The Madelaine Chocolate Company was a manufacturer of seasonal foil-wrapped chocolates insured under an “open peril” business policy issued by Great Northern Insurance Company. Purported to be one of the largest private employers in Queens, New York, Madelaine Chocolate conducted its business in three buildings located in Rockaway Beach. During Superstorm Sandy, the facility was inundated with four feet of water from both Long Island Sound to the north and the Atlantic Ocean to the south. After the storm, Madelaine Chocolate made a $40 million property damage claim and a $13.5 million business income/extra expense claim. Great Northern paid Madelaine Chocolate $4 million and denied the remainder of the claim based on the policy’s flood exclusion.

Madelaine Chocolate brought suit against Great Northern in a case that was removed to the Eastern District of New York. Madelaine Chocolate argued that, although the policy contained a flood exclusion, a separate windstorm endorsement reinstated coverage for wind-caused flood or created an ambiguity with the flood exclusion. On cross motions for summary judgment, Magistrate Judge Brown (a member of the Eastern District’s Committee of Magistrate Judges appointed to administratively handle the huge number of cases related to Superstorm Sandy) found that the policy did not provide coverage for Madelaine Chocolate’s water-related damages.

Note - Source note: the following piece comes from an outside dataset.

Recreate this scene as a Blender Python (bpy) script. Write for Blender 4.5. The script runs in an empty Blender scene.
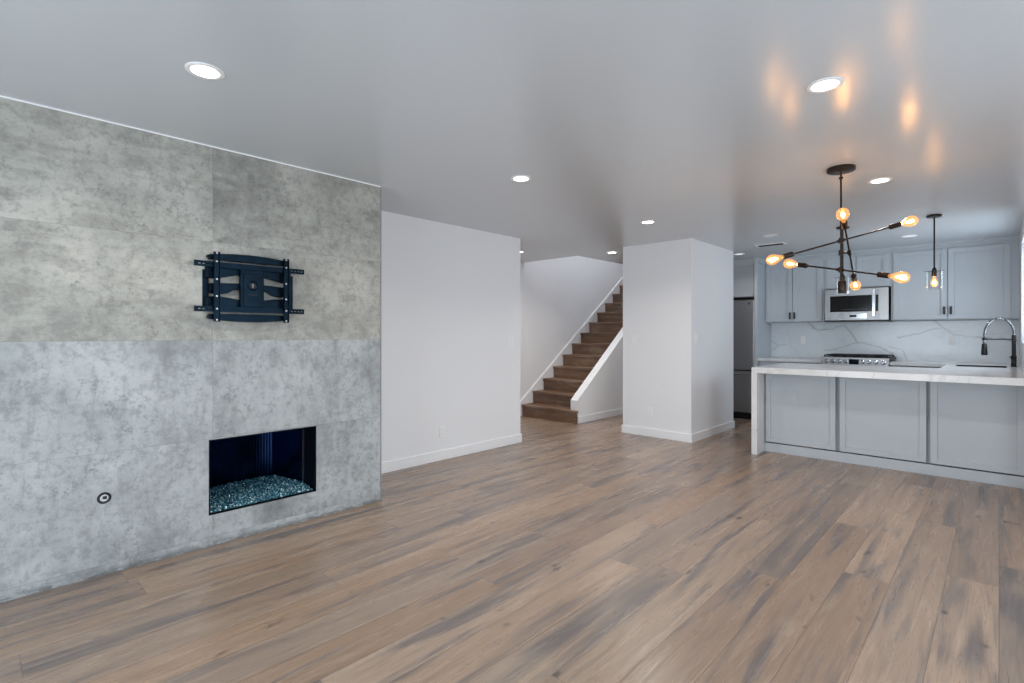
import bpy, bmesh, math, random
from mathutils import Vector, Matrix
random.seed(7)
PI = math.pi
S = bpy.context.scene
COL = S.collection

# ------------------------------------------------------------------ camera, world, exposure, daylight
FPX, HORIZON, CAM_H, CEIL = 515.0, 334.5, 1.29, 2.44
yaw = math.atan((999 - 512) / FPX)
cd = bpy.data.cameras.new('camera'); cam = bpy.data.objects.new('camera', cd); COL.objects.link(cam)
cam.location = (0, 0, CAM_H); cam.rotation_euler = (PI / 2, 0, yaw)
cd.sensor_width = 36; cd.lens = 36 * FPX / 1024; cd.shift_y = -(341.5 - HORIZON) / 1024
cd.clip_start = 0.02
S.camera = cam

S.view_settings.view_transform = 'Standard'; S.view_settings.look = 'None'
S.view_settings.gamma = 1; S.view_settings.use_curve_mapping = False
S.view_settings.exposure = 0.07
S.cycles.use_denoising = True
S.cycles.max_bounces = 8; S.cycles.diffuse_bounces = 5; S.cycles.glossy_bounces = 4
S.cycles.transparent_max_bounces = 16
S.cycles.sample_clamp_indirect = 6

W = bpy.data.worlds.new('world'); S.world = W; W.use_nodes = True
W.node_tree.nodes['Background'].inputs[0].default_value = (0.80, 0.90, 1.0, 1)
W.node_tree.nodes['Background'].inputs[1].default_value = 1.6

def area(name, loc, rot, sx, sy, power, col, spread=PI):
    l = bpy.data.lights.new(name, 'AREA'); l.shape = 'RECTANGLE'; l.size = sx; l.size_y = sy
    l.energy = power; l.color = col; l.spread = spread
    o = bpy.data.objects.new(name, l); COL.objects.link(o); o.location = loc; o.rotation_euler = rot
    return o
DAY = (0.80, 0.89, 1.0)
area('daylight_rear_door', (-1.55, -2.15, 1.12), (PI / 2, 0, 0), 3.0, 2.1, 100, DAY)            # faces +Y
area('daylight_right_door', (1.78, 1.6, 1.12), (PI / 2, 0, PI / 2), 3.6, 2.1, 84, DAY)       # faces -X
area('daylight_kitchen_window', (0.36, 7.2, 1.74), (PI / 2, 0, PI / 2), 1.3, 1.0, 22, (.72, .86, 1.0))
area('stairwell_top_lamp', (-4.99, 7.6, 4.82), (0, 0, 0), 0.8, 1.6, 26, (0.93, 0.96, 1.0))  # unseen lamp added below the solid stairwell top, which has no skylight opening

# ------------------------------------------------------------------ node helpers
def new_mat(name):
    m = bpy.data.materials.new(name); m.use_nodes = True
    nt = m.node_tree; nt.nodes.clear()
    return m, G(nt)
class G:
    def __init__(s, nt): s.nt = nt
    def n(s, t, **k):
        x = s.nt.nodes.new(t)
        for a, v in k.items(): setattr(x, a, v)
        return x
    def put(s, sock, v):
        if isinstance(v, bpy.types.NodeSocket): s.nt.links.new(v, sock)
        elif v is not None:
            if hasattr(sock.default_value, '__len__') and not hasattr(v, '__len__'): v = (v,) * len(sock.default_value)
            if hasattr(v, '__len__') and len(v) == 3 and len(sock.default_value) == 4: v = (*v, 1)
            sock.default_value = v
    def m(s, op, a, b=None, c=None, clamp=False):
        x = s.n('ShaderNodeMath', operation=op, use_clamp=clamp)
        for i, v in enumerate((a, b, c)):
            if v is not None: s.put(x.inputs[i], v)
        return x.outputs[0]
    def vec(s, x, y, z):
        c = s.n('ShaderNodeCombineXYZ')
        for i, v in enumerate((x, y, z)): s.put(c.inputs[i], v)
        return c.outputs[0]
    def pos(s):
        g = s.n('ShaderNodeNewGeometry'); q = s.n('ShaderNodeSeparateXYZ'); s.nt.links.new(g.outputs['Position'], q.inputs[0])
        return q.outputs
    def obj(s):
        g = s.n('ShaderNodeTexCoord'); q = s.n('ShaderNodeSeparateXYZ'); s.nt.links.new(g.outputs['Object'], q.inputs[0])
        return q.outputs
    def noise(s, v, scale=1, detail=4, rough=.5, dist=0):
        x = s.n('ShaderNodeTexNoise'); s.put(x.inputs['Vector'], v); s.put(x.inputs['Scale'], scale)
        s.put(x.inputs['Detail'], detail); s.put(x.inputs['Roughness'], rough); s.put(x.inputs['Distortion'], dist)
        return x.outputs[0]
    def white(s, v):
        x = s.n('ShaderNodeTexWhiteNoise', noise_dimensions='3D'); s.put(x.inputs['Vector'], v)
        return x.outputs['Value']
    def step(s, v, a, b):                                    # smooth 0..1
        x = s.n('ShaderNodeMapRange', interpolation_type='SMOOTHSTEP')
        s.put(x.inputs[0], v); x.inputs[1].default_value = a; x.inputs[2].default_value = b
        return x.outputs[0]
    def lin(s, v, a, b, c, d):
        x = s.n('ShaderNodeMapRange'); s.put(x.inputs[0], v)
        for i, q in enumerate((a, b, c, d)): x.inputs[i + 1].default_value = q
        return x.outputs[0]
    def ramp(s, v, stops):
        x = s.n('ShaderNodeValToRGB'); s.put(x.inputs[0], v); e = x.color_ramp.elements
        while len(e) < len(stops): e.new(0.5)
        for i, (p, c) in enumerate(stops): e[i].position = p; e[i].color = (*c, 1)
        return x.outputs[0]
    def mix(s, f, a, b, blend='MIX'):
        x = s.n('ShaderNodeMix', data_type='RGBA', blend_type=blend)
        s.put(x.inputs[0], f); s.put(x.inputs[6], a); s.put(x.inputs[7], b)
        return x.outputs[2]
    def bump(s, h, strength=.2, dist=.01):
        x = s.n('ShaderNodeBump'); s.put(x.inputs['Height'], h); x.inputs['Strength'].default_value = strength
        x.inputs['Distance'].default_value = dist
        return x.outputs[0]
    def out(s, sh): 
        o = s.n('ShaderNodeOutputMaterial'); s.nt.links.new(sh, o.inputs[0])
    def bsdf(s, color, rough=.5, metal=0, spec=.5, normal=None, emit=None, estr=0, coat=0, final=True):
        b = s.n('ShaderNodeBsdfPrincipled'); s.put(b.inputs['Base Color'], color); s.put(b.inputs['Roughness'], rough)
        s.put(b.inputs['Metallic'], metal); s.put(b.inputs['Specular IOR Level'], spec)
        s.put(b.inputs['Coat Weight'], coat)
        if normal is not None: s.nt.links.new(normal, b.inputs['Normal'])
        if emit is not None:
            s.put(b.inputs['Emission Color'], emit); s.put(b.inputs['Emission Strength'], estr)
        if final: s.out(b.outputs[0])
        return b.outputs[0]

def plain(name, col, rough=.5, metal=0, spec=.5, var=.04, scale=30, bump=0, coat=0):
    m, g = new_mat(name); p = g.obj(); v = g.vec(p[0], p[1], p[2])
    n = g.noise(v, scale, 4)
    c = g.mix(g.lin(n, .3, .7, 0, 1), tuple(x * (1 - var) for x in col), tuple(min(1, x * (1 + var)) for x in col))
    nm = g.bump(n, bump, .003) if bump else None
    g.bsdf(c, rough, metal, spec, nm, coat=coat)
    return m

# paint
M = {}
def paint(name, col, rough, spec, bstr, scale=220):
    m, g = new_mat(name); p = g.pos(); v = g.vec(p[0], p[1], p[2])
    n = g.noise(v, scale, 2); n2 = g.noise(v, 1.1, 2)
    h = g.m('ADD', g.m('MULTIPLY', n, .25), n2)
    c = g.mix(g.lin(n, .3, .7, 0, 1), tuple(x * .985 for x in col), col)
    g.bsdf(c, rough, 0, spec, g.bump(h, bstr, .004))
    return m
M['wall'] = paint('white_wall_paint', (.85, .852, .872), .55, .35, .05)
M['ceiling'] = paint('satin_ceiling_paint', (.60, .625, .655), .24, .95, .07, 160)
M['trim'] = paint('white_trim_paint', (.89, .89, .90), .35, .5, .02)
M['white_plastic'] = plain('white_plastic', (.88, .88, .88), .3, var=.01)
M['cabinet'] = plain('pale_grey_blue_cabinet_paint', (.50, .54, .58), .38, var=.015, scale=6)
M['bronze'] = plain('dark_bronze_metal', (.030, .022, .018), .35, .75, var=.2)
M['black'] = plain('matte_black_metal', (.008, .008, .010), .4, .2, var=.2)
M['mount'] = plain('blue_black_steel', (.006, .015, .026), .40, .92, var=.25, scale=18)
M['iron'] = plain('cast_iron', (.012, .012, .014), .55, .3, bump=.3, scale=120)
M['chrome'] = plain('chrome', (.5, .51, .53), .12, 1, var=.01)
M['dark_glass'] = plain('black_glass', (.004, .004, .005), .10, 0, .3, var=.05)
M['firebox'] = plain('daylight_tinted_firebox_steel', (.009, .026, .085), .22, .92, var=.5, scale=7)  # black steel with the blue daylight reflection put into its base colour
M['soot'] = plain('soot_black_steel', (.002, .003, .006), .5, 0, .1)
M['screw'] = plain('bright_screw_head', (.75, .77, .78), .3, .9)
M['grey'] = plain('grey_plastic', (.25, .25, .26), .5)

def steel():
    m, g = new_mat('brushed_stainless_steel'); p = g.obj()
    n = g.noise(g.vec(g.m('MULTIPLY', p[0], 3), g.m('MULTIPLY', p[1], 3), g.m('MULTIPLY', p[2], 260)), 1, 3)
    g.bsdf(g.mix(n, (.26, .265, .275), (.36, .365, .375)), g.lin(n, .2, .8, .24, .38), 1, .5)
    return m
M['steel'] = steel()
M['fridge_steel'] = plain('fridge_stainless_steel', (.37, .37, .38), .34, 1, var=.02)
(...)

In his June 30, 2017 Report and Recommendation, Magistrate Judge Brown first concluded that the flood exclusion unambiguously excluded damage caused by storm surge. Recognizing that he was not “writing upon a blank slate,” the Court cited prior Second Circuit precedent (discussed on this Blog) arising from Sandy to hold that, even though the phrase “storm surge” was not specifically listed as part of the policy’s flood definition, it still fell squarely within the terms of the flood exclusion. The Court then rejected Madelaine Chocolate’s argument that the windstorm endorsement, which increased the policy’s deductible and waiting period from business income losses, and modified the definition of “windstorm,” somehow superseded or conflicted with the flood endorsement. Noting that the windstorm endorsement specifically provided that “[a]ll other terms and conditions remain unchanged,” the Court cited Hurricane Katrina case law from the Fifth Circuit finding that a deductible-altering endorsement does not provide coverage for an otherwise excluded risk.

Madelaine Chocolate objected to Magistrate Judge Brown’s Report and Recommendation. On September 28, 2017, Judge Dearie adopted Judge Brown’s opinion, confirming that the policy unambiguously excluded damage from flooding, and that the wind endorsement did not alter the flood exclusion or create ambiguity.